At the same time, the Festival of Tabernacles reminded them again of God leading them out of Egypt, and they celebrated their deliverance again.
What this boils down to is that their worship year was built around thanksgiving for food. They honoured God for rescuing them from Egypt, for giving them a land. They honoured God twice for the winter crop, one before it was harvested and again after, and they honoured God in the seventh month for the summer crop.
Their worship year went like this to reciprocate, to give God praise and thanks. God had rescued them from Egypt, given them land, and every year God gave them their spring harvest and fall harvest. So they came to God to honour and thank him. That’s how a good relationship between God and people works.
And their worship year also educated them, as we worship to educate us, so no one would become foolish and say, “My skill and my energy have produced this wealth for me.” Rather, we would remember the Lord our God, because he gives us skill and energy and the ability to produce what we have done. We have food and clothing and shelter because God has been incredibly faithful to us. So let’s thank and praise him. Amen.

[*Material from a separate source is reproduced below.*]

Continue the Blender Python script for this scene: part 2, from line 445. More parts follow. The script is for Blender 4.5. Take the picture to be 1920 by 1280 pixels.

PRAYER: Thank you, God Most High, that we do not know about hunger. There is food in our refrigerators, our cupboards, and our stores. You have been so faithful in this, and we give you honour and praise. We have clothing and shelter which we receive from your hand. We could not possibly have a more faithful Provider than you have been to us. Amen.
BENEDICTION: The LORD bless you and keep you; the LORD make his face shine upon you and be gracious to you; the LORD turn his face toward you and give you peace. Amen. Go in God’s peace to love and serve the Lord.